Print the whole listing exactly.

* begin *

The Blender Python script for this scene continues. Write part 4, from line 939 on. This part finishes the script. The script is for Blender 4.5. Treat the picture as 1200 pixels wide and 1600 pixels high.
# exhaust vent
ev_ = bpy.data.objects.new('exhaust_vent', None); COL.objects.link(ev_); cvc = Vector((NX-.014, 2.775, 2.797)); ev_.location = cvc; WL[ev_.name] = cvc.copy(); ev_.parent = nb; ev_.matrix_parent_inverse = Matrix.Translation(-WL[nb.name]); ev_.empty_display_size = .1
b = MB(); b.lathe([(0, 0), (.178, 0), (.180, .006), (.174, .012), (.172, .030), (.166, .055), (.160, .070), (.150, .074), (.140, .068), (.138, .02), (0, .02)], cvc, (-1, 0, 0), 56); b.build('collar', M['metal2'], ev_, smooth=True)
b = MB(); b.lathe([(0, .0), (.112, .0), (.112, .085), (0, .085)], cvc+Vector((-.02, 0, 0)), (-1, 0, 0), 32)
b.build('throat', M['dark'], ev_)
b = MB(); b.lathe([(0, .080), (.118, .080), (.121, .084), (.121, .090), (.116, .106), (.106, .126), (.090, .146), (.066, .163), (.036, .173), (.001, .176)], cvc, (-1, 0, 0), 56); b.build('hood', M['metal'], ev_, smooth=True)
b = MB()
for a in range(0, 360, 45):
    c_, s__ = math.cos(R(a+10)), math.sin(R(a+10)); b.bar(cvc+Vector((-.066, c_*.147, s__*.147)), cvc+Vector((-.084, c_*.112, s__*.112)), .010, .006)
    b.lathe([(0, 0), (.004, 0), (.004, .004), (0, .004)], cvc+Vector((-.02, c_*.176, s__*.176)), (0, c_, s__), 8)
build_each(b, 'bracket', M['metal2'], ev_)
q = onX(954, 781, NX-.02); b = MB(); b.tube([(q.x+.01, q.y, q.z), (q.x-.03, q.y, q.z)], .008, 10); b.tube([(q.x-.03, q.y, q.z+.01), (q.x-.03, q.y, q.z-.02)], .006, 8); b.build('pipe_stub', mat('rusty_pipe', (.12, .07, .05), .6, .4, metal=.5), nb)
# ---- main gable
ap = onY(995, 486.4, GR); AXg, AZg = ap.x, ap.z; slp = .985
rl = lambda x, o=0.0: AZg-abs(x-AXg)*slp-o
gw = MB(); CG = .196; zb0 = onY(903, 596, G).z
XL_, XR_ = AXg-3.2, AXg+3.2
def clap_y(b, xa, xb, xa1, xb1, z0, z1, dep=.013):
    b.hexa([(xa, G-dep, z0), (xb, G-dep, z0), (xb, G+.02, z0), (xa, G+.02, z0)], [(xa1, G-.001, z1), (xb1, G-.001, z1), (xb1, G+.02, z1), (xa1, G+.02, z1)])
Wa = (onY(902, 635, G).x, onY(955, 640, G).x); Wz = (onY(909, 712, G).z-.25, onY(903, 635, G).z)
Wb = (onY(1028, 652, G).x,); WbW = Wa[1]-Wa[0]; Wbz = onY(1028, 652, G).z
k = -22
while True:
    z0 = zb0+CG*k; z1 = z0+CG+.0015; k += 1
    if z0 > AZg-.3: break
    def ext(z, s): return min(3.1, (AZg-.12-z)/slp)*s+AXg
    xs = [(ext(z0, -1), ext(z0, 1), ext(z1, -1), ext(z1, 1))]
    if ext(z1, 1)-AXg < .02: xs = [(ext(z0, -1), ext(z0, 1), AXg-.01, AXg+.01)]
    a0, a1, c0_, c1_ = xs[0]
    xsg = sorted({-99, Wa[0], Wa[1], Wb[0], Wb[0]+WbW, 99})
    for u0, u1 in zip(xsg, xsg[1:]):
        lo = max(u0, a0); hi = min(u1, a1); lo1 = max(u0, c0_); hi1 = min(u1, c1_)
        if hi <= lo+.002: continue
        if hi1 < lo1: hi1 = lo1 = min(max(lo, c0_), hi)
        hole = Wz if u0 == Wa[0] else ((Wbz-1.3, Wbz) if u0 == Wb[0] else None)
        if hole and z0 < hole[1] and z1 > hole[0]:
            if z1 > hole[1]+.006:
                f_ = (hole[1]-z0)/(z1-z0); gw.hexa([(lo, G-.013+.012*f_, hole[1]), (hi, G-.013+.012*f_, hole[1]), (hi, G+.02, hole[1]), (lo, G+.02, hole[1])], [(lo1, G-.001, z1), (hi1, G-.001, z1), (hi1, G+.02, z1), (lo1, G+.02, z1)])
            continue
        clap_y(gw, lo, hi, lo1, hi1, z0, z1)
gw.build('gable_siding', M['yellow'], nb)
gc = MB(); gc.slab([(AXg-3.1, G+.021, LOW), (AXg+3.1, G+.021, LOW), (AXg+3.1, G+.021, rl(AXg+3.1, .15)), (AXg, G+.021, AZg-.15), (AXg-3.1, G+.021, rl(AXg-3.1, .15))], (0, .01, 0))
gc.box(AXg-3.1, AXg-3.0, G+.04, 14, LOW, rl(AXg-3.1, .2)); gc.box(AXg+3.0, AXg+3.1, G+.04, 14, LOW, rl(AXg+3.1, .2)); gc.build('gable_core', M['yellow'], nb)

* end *

§ **RESPONSE TO THIS EXERCISE**
The Blender Python script for this scene continues. Write part 4, from line 939 on. This part finishes the script. The script is for Blender 4.5. Treat the picture as 1200 pixels wide and 1600 pixels high.
# exhaust vent
ev_ = bpy.data.objects.new('exhaust_vent', None); COL.objects.link(ev_); cvc = Vector((NX-.014, 2.775, 2.797)); ev_.location = cvc; WL[ev_.name] = cvc.copy(); ev_.parent = nb; ev_.matrix_parent_inverse = Matrix.Translation(-WL[nb.name]); ev_.empty_display_size = .1
b = MB(); b.lathe([(0, 0), (.178, 0), (.180, .006), (.174, .012), (.172, .030), (.166, .055), (.160, .070), (.150, .074), (.140, .068), (.138, .02), (0, .02)], cvc, (-1, 0, 0), 56); b.build('collar', M['metal2'], ev_, smooth=True)
b = MB(); b.lathe([(0, .0), (.112, .0), (.112, .085), (0, .085)], cvc+Vector((-.02, 0, 0)), (-1, 0, 0), 32)
b.build('throat', M['dark'], ev_)
b = MB(); b.lathe([(0, .080), (.118, .080), (.121, .084), (.121, .090), (.116, .106), (.106, .126), (.090, .146), (.066, .163), (.036, .173), (.001, .176)], cvc, (-1, 0, 0), 56); b.build('hood', M['metal'], ev_, smooth=True)
b = MB()
for a in range(0, 360, 45):
    c_, s__ = math.cos(R(a+10)), math.sin(R(a+10)); b.bar(cvc+Vector((-.066, c_*.147, s__*.147)), cvc+Vector((-.084, c_*.112, s__*.112)), .010, .006)
    b.lathe([(0, 0), (.004, 0), (.004, .004), (0, .004)], cvc+Vector((-.02, c_*.176, s__*.176)), (0, c_, s__), 8)
build_each(b, 'bracket', M['metal2'], ev_)
q = onX(954, 781, NX-.02); b = MB(); b.tube([(q.x+.01, q.y, q.z), (q.x-.03, q.y, q.z)], .008, 10); b.tube([(q.x-.03, q.y, q.z+.01), (q.x-.03, q.y, q.z-.02)], .006, 8); b.build('pipe_stub', mat('rusty_pipe', (.12, .07, .05), .6, .4, metal=.5), nb)
# ---- main gable
ap = onY(995, 486.4, GR); AXg, AZg = ap.x, ap.z; slp = .985
rl = lambda x, o=0.0: AZg-abs(x-AXg)*slp-o
gw = MB(); CG = .196; zb0 = onY(903, 596, G).z
XL_, XR_ = AXg-3.2, AXg+3.2
def clap_y(b, xa, xb, xa1, xb1, z0, z1, dep=.013):
    b.hexa([(xa, G-dep, z0), (xb, G-dep, z0), (xb, G+.02, z0), (xa, G+.02, z0)], [(xa1, G-.001, z1), (xb1, G-.001, z1), (xb1, G+.02, z1), (xa1, G+.02, z1)])
Wa = (onY(902, 635, G).x, onY(955, 640, G).x); Wz = (onY(909, 712, G).z-.25, onY(903, 635, G).z)
Wb = (onY(1028, 652, G).x,); WbW = Wa[1]-Wa[0]; Wbz = onY(1028, 652, G).z
k = -22
while True:
    z0 = zb0+CG*k; z1 = z0+CG+.0015; k += 1
    if z0 > AZg-.3: break
    def ext(z, s): return min(3.1, (AZg-.12-z)/slp)*s+AXg
    xs = [(ext(z0, -1), ext(z0, 1), ext(z1, -1), ext(z1, 1))]
    if ext(z1, 1)-AXg < .02: xs = [(ext(z0, -1), ext(z0, 1), AXg-.01, AXg+.01)]
    a0, a1, c0_, c1_ = xs[0]
    xsg = sorted({-99, Wa[0], Wa[1], Wb[0], Wb[0]+WbW, 99})
    for u0, u1 in zip(xsg, xsg[1:]):
        lo = max(u0, a0); hi = min(u1, a1); lo1 = max(u0, c0_); hi1 = min(u1, c1_)
        if hi <= lo+.002: continue
        if hi1 < lo1: hi1 = lo1 = min(max(lo, c0_), hi)
        hole = Wz if u0 == Wa[0] else ((Wbz-1.3, Wbz) if u0 == Wb[0] else None)
        if hole and z0 < hole[1] and z1 > hole[0]:
            if z1 > hole[1]+.006:
                f_ = (hole[1]-z0)/(z1-z0); gw.hexa([(lo, G-.013+.012*f_, hole[1]), (hi, G-.013+.012*f_, hole[1]), (hi, G+.02, hole[1]), (lo, G+.02, hole[1])], [(lo1, G-.001, z1), (hi1, G-.001, z1), (hi1, G+.02, z1), (lo1, G+.02, z1)])
            continue
        clap_y(gw, lo, hi, lo1, hi1, z0, z1)
gw.build('gable_siding', M['yellow'], nb)
gc = MB(); gc.slab([(AXg-3.1, G+.021, LOW), (AXg+3.1, G+.021, LOW), (AXg+3.1, G+.021, rl(AXg+3.1, .15)), (AXg, G+.021, AZg-.15), (AXg-3.1, G+.021, rl(AXg-3.1, .15))], (0, .01, 0))
gc.box(AXg-3.1, AXg-3.0, G+.04, 14, LOW, rl(AXg-3.1, .2)); gc.box(AXg+3.0, AXg+3.1, G+.04, 14, LOW, rl(AXg+3.1, .2)); gc.build('gable_core', M['yellow'], nb)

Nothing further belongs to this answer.